• [REQUIRED TASK] Exactly as written, write out the lines below from the first to the one containing "on the ground')", inclusive. Pictures do not belong in the copy.

• [DATASET EXCERPT]
━━━━━━━━━━━━━━━━━━━━━━━━━━━━━━

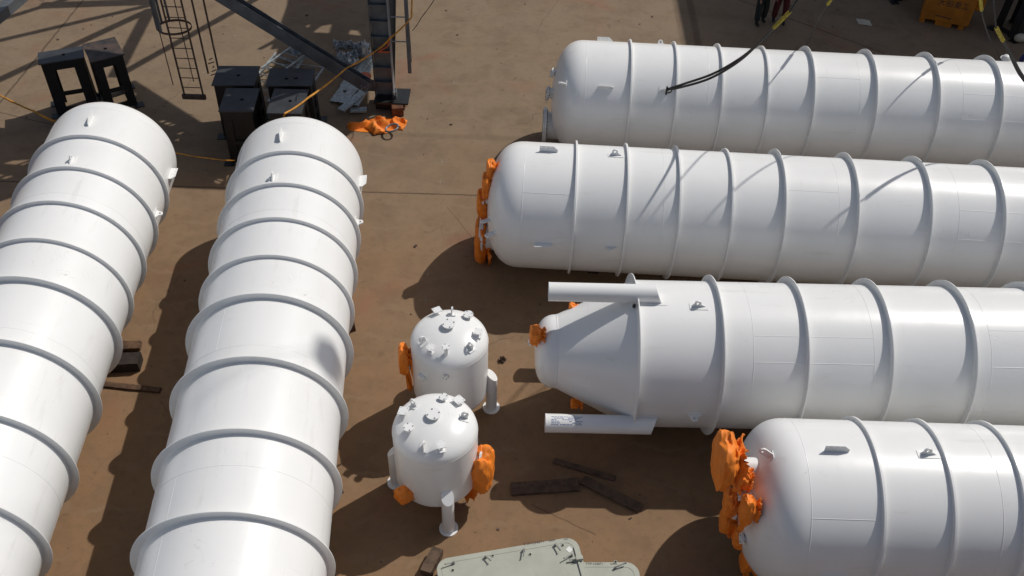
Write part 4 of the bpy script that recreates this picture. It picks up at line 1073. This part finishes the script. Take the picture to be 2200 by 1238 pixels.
for i, (p, sc2) in enumerate([((976, 178), 1), ((973, 212), .8), ((950, 348), 1), ((946, 391), .9), ((918, 588), 1), ((914, 645), 1), ((505, 77), 1), ((437, 157), 1)]):
    c = at(*p); o = MB(); a = rnd.uniform(-.1, .2); l_ = .20 * sc2
    for q, ln in ((a, l_), (a + PI / 2 + .1, l_ * .8)):
        pts = []
        for k in range(9):
            t = k / 4 - 1; pts.append(Vector((c.x + math.cos(q) * ln * t, c.y + math.sin(q) * ln * t + .008 * noise.noise(Vector((k * .7, i, q))), 0)))
        nrm = Vector((-math.sin(q), math.cos(q), 0)); vs = []
        for k, p_ in enumerate(pts):
            ww = .008 * (1 - (k / 4 - 1) ** 2 * .8); z = .004 + (.002 if q != a else 0)
            vs += [p_ + nrm * ww + Vector((0, 0, z)), p_ - nrm * ww + Vector((0, 0, z))]
        o.add(vs, [(2 * k, 2 * k + 1, 2 * k + 3, 2 * k + 2) for k in range(8)])
    pos_l = ['upper chalk cross right of the ladder', 'second chalk cross below the upper one right of the ladder', 'third chalk cross down, between the left and right tanks', 'fourth chalk cross, just above the long ground joint', 'chalk cross at the edge of the big shadow above the far small vessel', 'chalk cross in the shadow just above the far small vessel', 'faint chalk cross near the slanting brace', 'faint chalk mark beside the caged ladder'][i]
    tag(o.build('chalk_cross', M_chalk, None, smooth=0), pos_l, 'chalk mark', 'chalk crosses on the ground')

# ---------------------------------------------------------------- people
def skin_mesh(name, verts, edges, radii, mat, parent, sub=2):
    me = bpy.data.meshes.new(name); me.from_pydata(verts, edges, []); o = bpy.data.objects.new(name, me); C.objects.link(o); o.parent = parent
    me.materials.append(mat)
    sk = o.modifiers.new('skin', 'SKIN'); sk.use_smooth_shade = True
    for i, r in enumerate(radii):
        me.skin_vertices[0].data[i].radius = r if isinstance(r, tuple) else (r, r)
    me.skin_vertices[0].data[0].use_root = True
    ss = o.modifiers.new('sub', 'SUBSURF'); ss.levels = sub; ss.render_levels = sub
    return o
def person(loc, rz, label, top, trou, helmet=None, lean=0.0, feet=((-.13, .05), (.14, -.08)), arms=0.0):
    root = thing('person', label, 'person', loc, rz)
    f = feet; lz = .95
    V = [(0, lean * .4, .98), (0, lean * .6, 1.18), (0, lean * .8, 1.38), (0, lean, 1.48), (0, lean * 1.1 - .01, 1.58), (0, lean * 1.15 - .03, 1.68), (0, lean * 1.15 - .03, 1.76),
         (-.17, lean, 1.42), (-.25, lean + .02, 1.18), (-.24, lean - .14 - arms, 1.00), (-.22, lean - .2 - arms, .92),
         (.17, lean, 1.42), (.25, lean + .02, 1.18), (.24, lean - .14 - arms, 1.00), (.22, lean - .2 - arms, .92),
         (-.09, 0, .92), (f[0][0] * 1.0, f[0][1] * .5 - .03, .50), (f[0][0], f[0][1], .10), (.09, 0, .92), (f[1][0], f[1][1] * .5 - .03, .50), (f[1][0], f[1][1], .10)]
    Ed = [(0, 1), (1, 2), (2, 3), (3, 4), (4, 5), (5, 6), (3, 7), (7, 8), (8, 9), (9, 10), (3, 11), (11, 12), (12, 13), (13, 14), (0, 15), (15, 16), (16, 17), (0, 18), (18, 19), (19, 20)]
    Rd = [(.14, .10), (.13, .09), (.15, .10), (.10, .08), .052, (.082, .095), (.07, .08), .055, .045, .036, .03, .055, .045, .036, .03, .085, .055, .04, .085, .055, .04]
    skin_mesh('body', V, Ed, Rd, M_skin, root)
    # face: nose, eyes, ears, mouth
    fc = MB(); hy = lean * 1.15 - .03
    fc.lathe([(-.03, .0), (-.015, .014), (.01, .010), (.03, .004)], 'Z', 8, c=(0, hy - .10, 1.655))
    for sx in (-1, 1): fc.lathe([(-.012, .012), (.012, .012)], 'X', 10, c=(sx * .085, hy + .0, 1.66))
    fc.build('face', M_skin, root)
    ey_ = MB()
    for sx in (-1, 1): ey_.lathe([(-.092, .0), (-.09, .010), (-.08, .012)], 'Y', 8, c=(sx * .032, hy, 1.675))
    ey_.box((0, hy - .088, 1.60), (.045, .01, .007)); ey_.build('eyes', M_hair, root)
    # hands with fingers
    for sx, k in ((-1, 10), (1, 14)):
        w_ = Vector(V[k]); hv = [tuple(w_), (w_.x, w_.y - .01, w_.z - .07)]; he = [(0, 1)]; hr2 = [(.022, .03), (.018, .034)]
        for fi in range(4):
            y0 = -.03 + .02 * fi; i0 = len(hv); hv += [(w_.x, w_.y - .01 + y0, w_.z - .10), (w_.x - sx * .012, w_.y - .015 + y0, w_.z - .10 - (.05, .06, .055, .04)[fi] * .9)]
            he += [(1, i0), (i0, i0 + 1)]; hr2 += [.009, .007]
        i0 = len(hv); hv += [(w_.x - sx * .012, w_.y - .045, w_.z - .055), (w_.x - sx * .02, w_.y - .055, w_.z - .09)]; he += [(0, i0), (i0, i0 + 1)]; hr2 += [.011, .008]
        skin_mesh('hand', hv, he, hr2, M_skin, root, 1)
    J = [0, 1, 2, 3, 7, 8, 9, 11, 12, 13]; mp = {j: i for i, j in enumerate(J)}
    je = [(mp[a], mp[b]) for a, b in Ed if a in mp and b in mp]
    skin_mesh('jacket', [V[j] for j in J], je, [(.165, .125), (.155, .12), (.175, .125), (.11, .09), .075, .062, .05, .075, .062, .05], top, root)
    T = [0, 15, 16, 17, 18, 19, 20]; mp = {j: i for i, j in enumerate(T)}; te = [(mp[a], mp[b]) for a, b in Ed if a in mp and b in mp]
    skin_mesh('trousers', [V[j] for j in T], te, [(.16, .13), .125, .105, .095, .125, .105, .095], trou, root)
    for (x, y) in f:
        skin_mesh('boot', [(x, y, .13), (x, y + .03, .05), (x, y - .08, .045), (x, y - .17, .035)], [(0, 1), (1, 2), (2, 3)], [.055, .055, (.05, .042), (.042, .03)], M_boot, root, 1)
    if helmet:
        hc = Vector((0, hy, 1.70))
        hb3 = MB().lathe([(0, .135), (.03, .130), (.07, .115), (.10, .085), (.12, .045), (.127, 0)], 'Z', 32, c=hc)
        hb3.plate([(x_ * 1.0, y_) for x_, y_ in [(.155 * math.cos(a), .165 * math.sin(a) - (.05 if math.sin(a) < -.3 else 0)) for a in [2 * PI * k / 28 for k in range(28)]]], (), .008, Matrix.Translation(hc + Vector((0, 0, .003))))
        ho = hb3.build('helmet', helmet, root)
        MB().beam(hc + Vector((0, -.1, .10)), hc + Vector((0, .1, .10)), .03, .03).build('ridge', helmet, ho)
    else:
        MB().lathe([(-.02, .10), (.03, .103), (.07, .085), (.095, .05), (.105, 0)], 'Z', 24, c=(0, hy + .01, 1.69)).build('hair', M_hair, root)
    return root
p1 = at(1630, 48); person((p1.x, p1.y, 0), .3, 'person in dark green trousers and black boots, left of the two at the top edge', M_greentr, M_greentr, M_yellowbin, feet=((-.15, -.12), (.16, .06)))
p2 = at(1668, 46); person((p2.x + .05, p2.y, 0), -.1, 'person in dark red overalls and boots, right of the two at the top edge', M_redtr, M_redtr, M_helmet, feet=((-.15, .06), (.15, -.10)))
p3 = at(2163, 124, 1.76); person((p3.x, p3.y, 0), 2.6, 'person in a white hard hat standing behind the farthest tank', M_blue, M_blue, M_helmet)
p4 = at(2208, 135, 1.2); person((p4.x + .05, p4.y, 0), 2.2, 'person in blue overalls at the right edge behind the farthest tank', M_blue, M_blue, M_yellowbin)

# ---------------------------------------------------------------- large building out of view to the right, added to shade the far ground
hl = thing('unseen_shade_building', 'unseen tall grey building added beyond the yard to shade the far right ground', 'building', (43.5, 51, 0))
MB().box((0, 0, 6), (60, 40, 12)).build('wall', M_hull, hl, smooth=0)
MB().box((0, 0, 12.02), (60.4, 40.4, .3)).build('roof', M_flange, hl, smooth=0)
wd_ = MB()
for i in range(12): wd_.box((-27 + i * 5, -20.05, 8), (2.6, .08, 1.6))
wd_.build('window_band', M_dark, hl, smooth=0)
MB().box((-20, -20.06, 2.5), (5, .1, 5)).build('door', M_grey, hl, smooth=0)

━━━━━━━━━━━━━━━━━━━━━━━━━━━━━━

• [EXERCISE ANSWER]
Write part 4 of the bpy script that recreates this picture. It picks up at line 1073. This part finishes the script. Take the picture to be 2200 by 1238 pixels.
for i, (p, sc2) in enumerate([((976, 178), 1), ((973, 212), .8), ((950, 348), 1), ((946, 391), .9), ((918, 588), 1), ((914, 645), 1), ((505, 77), 1), ((437, 157), 1)]):
    c = at(*p); o = MB(); a = rnd.uniform(-.1, .2); l_ = .20 * sc2
    for q, ln in ((a, l_), (a + PI / 2 + .1, l_ * .8)):
        pts = []
        for k in range(9):
            t = k / 4 - 1; pts.append(Vector((c.x + math.cos(q) * ln * t, c.y + math.sin(q) * ln * t + .008 * noise.noise(Vector((k * .7, i, q))), 0)))
        nrm = Vector((-math.sin(q), math.cos(q), 0)); vs = []
        for k, p_ in enumerate(pts):
            ww = .008 * (1 - (k / 4 - 1) ** 2 * .8); z = .004 + (.002 if q != a else 0)
            vs += [p_ + nrm * ww + Vector((0, 0, z)), p_ - nrm * ww + Vector((0, 0, z))]
        o.add(vs, [(2 * k, 2 * k + 1, 2 * k + 3, 2 * k + 2) for k in range(8)])
    pos_l = ['upper chalk cross right of the ladder', 'second chalk cross below the upper one right of the ladder', 'third chalk cross down, between the left and right tanks', 'fourth chalk cross, just above the long ground joint', 'chalk cross at the edge of the big shadow above the far small vessel', 'chalk cross in the shadow just above the far small vessel', 'faint chalk cross near the slanting brace', 'faint chalk mark beside the caged ladder'][i]
    tag(o.build('chalk_cross', M_chalk, None, smooth=0), pos_l, 'chalk mark', 'chalk crosses on the ground')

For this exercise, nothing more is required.